2002 yılında NASA, Hubble’dan sonra gönderilecek uzay teleskobuna, Apollo programındaki başarılarından dolayı James Webb adını verdiğini açıkladı. James Edwin Webb (1906–1992) NASA’nın 1961–1968 arasındaki ikinci başkanı olarak kritik bir rol almıştı. Webb, Başkan Truman hükümetinde 1949–1953 yılları arasında müsteşarlık görevinde bulunmuştu. Bürokrasiyi iyi biliyordu, Washington’da çarkların nasıl döndüğünü bizzat tecrübe etmişti ve organizasyon konusunda kabiliyetliydi. Bundan dolayı, Başkan John F. Kennedy’nin yardımcısı (ve daha sonra ABD Başkanı olacak olan) Lyndon B. Johnson, 1961’de Webb’i NASA’ya Başkan Yardımcısı olarak atadı. Ruslar’ın 1957’de uzay çağının başlangıcını simgeleyen ilk uyduyu (Sputnik) göndermesi üzerine ABD 1958’de NASA’yı kurdu. Nisan 1961’de Rus kozmonot Yuri Gagarin uzaya çıkan ilk insan oldu. Bunun üzerine Mayıs 1961’de bizzat Başkan Kennedy ABD’nin uzay hedefini açıkladı: 10 yıl içinde Ay’a insan indirmek. NASA’nın Apollo programının (1961–1972) başarısında Webb’in büyük rolü oldu. Ocak 1967’de ilk insanlı uzay uçuşunu gerçekleştirmesi planlanan, fakat üç astronotun yanarak can verdiği Apollo 1 faciasına rağmen Webb kurum içinden ve Amerikan yönetiminden gelen tepkileri yumuşatmayı becerdi. Fakat 1968’de, insanlı ilk Apollo uçuş misyonu (Apollo 7) öncesinde, Başkan Johnson’ın seçimlerde tekrar aday olmayacağını açıklaması üzerine emekliye ayrıldı.

Dipnotlar

[1] Mikron, metrenin milyonda biridir.

[2] Süperakışkan helyum, sıfır viskoziteye sahiptir, bu yüzden herhangi bir kinetik enerji kaybı olmaksızın akış göstermesi için soğutularak sıvılaştırılır ve sistemin soğutulmasında kullanılır.

[3] Gök mekaniğinde Lagrange noktaları, iki büyük gök cisminin (Güneş ve Dünya) çekim kuvveti altındaki küçük nesneler (teleskop) için denge noktalarıdır.

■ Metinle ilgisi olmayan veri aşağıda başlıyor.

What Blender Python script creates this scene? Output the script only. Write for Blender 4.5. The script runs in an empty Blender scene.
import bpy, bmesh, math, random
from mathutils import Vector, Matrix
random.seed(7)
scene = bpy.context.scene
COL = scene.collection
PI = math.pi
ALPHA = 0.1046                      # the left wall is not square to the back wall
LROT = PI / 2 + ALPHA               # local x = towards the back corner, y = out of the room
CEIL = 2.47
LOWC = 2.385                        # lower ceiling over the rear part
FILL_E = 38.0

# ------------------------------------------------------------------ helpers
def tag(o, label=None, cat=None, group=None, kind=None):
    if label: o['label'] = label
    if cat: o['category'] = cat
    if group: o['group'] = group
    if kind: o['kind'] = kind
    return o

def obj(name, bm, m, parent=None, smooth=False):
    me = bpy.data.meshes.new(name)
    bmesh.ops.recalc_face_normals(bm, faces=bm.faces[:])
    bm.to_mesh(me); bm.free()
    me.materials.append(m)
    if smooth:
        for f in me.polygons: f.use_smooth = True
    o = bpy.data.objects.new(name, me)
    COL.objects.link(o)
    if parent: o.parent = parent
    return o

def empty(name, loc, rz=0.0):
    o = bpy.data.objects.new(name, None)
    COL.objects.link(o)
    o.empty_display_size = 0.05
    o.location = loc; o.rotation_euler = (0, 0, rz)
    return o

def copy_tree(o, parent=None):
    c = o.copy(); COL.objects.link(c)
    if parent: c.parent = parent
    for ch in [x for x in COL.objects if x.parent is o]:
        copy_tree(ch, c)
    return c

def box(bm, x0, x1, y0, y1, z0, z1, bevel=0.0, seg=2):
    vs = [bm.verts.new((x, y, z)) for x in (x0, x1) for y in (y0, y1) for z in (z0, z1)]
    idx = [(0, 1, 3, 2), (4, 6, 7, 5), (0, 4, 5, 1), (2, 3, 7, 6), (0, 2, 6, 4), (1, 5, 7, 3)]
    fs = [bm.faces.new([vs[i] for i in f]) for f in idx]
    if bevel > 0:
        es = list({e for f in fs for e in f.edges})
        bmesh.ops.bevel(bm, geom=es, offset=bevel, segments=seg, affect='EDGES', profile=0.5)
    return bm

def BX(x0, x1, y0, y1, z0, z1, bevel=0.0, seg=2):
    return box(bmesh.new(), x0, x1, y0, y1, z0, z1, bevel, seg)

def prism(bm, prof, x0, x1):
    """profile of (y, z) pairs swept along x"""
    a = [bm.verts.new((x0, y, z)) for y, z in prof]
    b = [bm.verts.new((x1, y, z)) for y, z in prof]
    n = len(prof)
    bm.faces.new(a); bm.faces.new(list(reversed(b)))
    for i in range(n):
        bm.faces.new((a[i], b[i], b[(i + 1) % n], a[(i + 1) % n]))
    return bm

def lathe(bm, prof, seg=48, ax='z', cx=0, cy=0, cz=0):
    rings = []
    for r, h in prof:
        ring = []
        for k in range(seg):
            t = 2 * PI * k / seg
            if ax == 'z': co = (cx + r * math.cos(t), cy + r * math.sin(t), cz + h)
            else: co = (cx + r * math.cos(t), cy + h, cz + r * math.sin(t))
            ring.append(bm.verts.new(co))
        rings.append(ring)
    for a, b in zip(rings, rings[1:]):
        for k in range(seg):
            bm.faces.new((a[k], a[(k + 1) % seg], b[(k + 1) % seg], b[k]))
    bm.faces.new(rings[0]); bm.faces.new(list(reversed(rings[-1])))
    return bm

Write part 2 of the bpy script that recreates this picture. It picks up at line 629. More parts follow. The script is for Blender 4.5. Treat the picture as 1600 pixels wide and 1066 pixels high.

Normalde bu iki kütle, belli bir noktaya eşit olmayan kütle çekim kuvveti uygular. Bu durum, o noktada eğer bir cisim varsa onu yörüngesinden saptırır. Beş Lagrange noktasında ise iki büyük kütlenin kütle çekim kuvvetleriyle o noktalardaki cisimlerin yörünge merkezkaç kuvvetleri birbirini dengeler. Bu yüzden uzay araçlarının ideal lokasyonlar olan Lagrange noktalarından birine yerleştirilip yörüngesinde sapma yapmadan veya sapsa da küçük düzeltmelerle dönmesi sağlanır. Bu noktalarda yörüngeye yerleştirilen JWST gibi küçük kütleli bir cisim, büyük kütlelerin kütle merkeziyle en az iki yönde dengelenir.

[4] L2 etrafındaki yörüngede aracın konumunu korumak için itici sistemle yılda 2,5 m/s gibi bir düzeltme gerekir ki bu, kontrollü bir sürüklenmedir. İticiler aracın Güneş’e bakan tarafında bulunduğundan, konum koruma operasyonları, JWST’yi aşırı değil, gerekli itme kuvvetinin biraz altında itecek şekilde tasarlanmıştır (aksi takdirde teleskop L2 noktasının ötesine, Güneş Sistemi dışına doğru itilmiş olur).

[5] Kırmızıya kayma, gözlemciye göre çok uzakta olan ve giderek uzaklaşan bir gök cisminin yaydığı ışığın foton enerjisi ve frekansındaki azalmaya bağlı olarak dalga boyundaki artışı ifade eder.

[6] Bu halkalar asteroid ve kuyruklu yıldızların çarpışma kalıntılarıdır; Güneş Sistemi’nde Neptün’ün etrafındaki Kuiper Kuşağı gibi… 2001 itibariyle, 900’den fazla yıldızın enkaz halkası olduğu biliniyordu. Yıldız sistemi kızılötesi ışıkta incelenir ve yıldızın yaydığı radyasyonun ötesinde bir radyasyon fazlası aranır. Bu fazlalık, halkadaki toz tarafından emilen ve ardından kızılötesi enerji olarak yeniden yayılan yıldız radyasyonudur.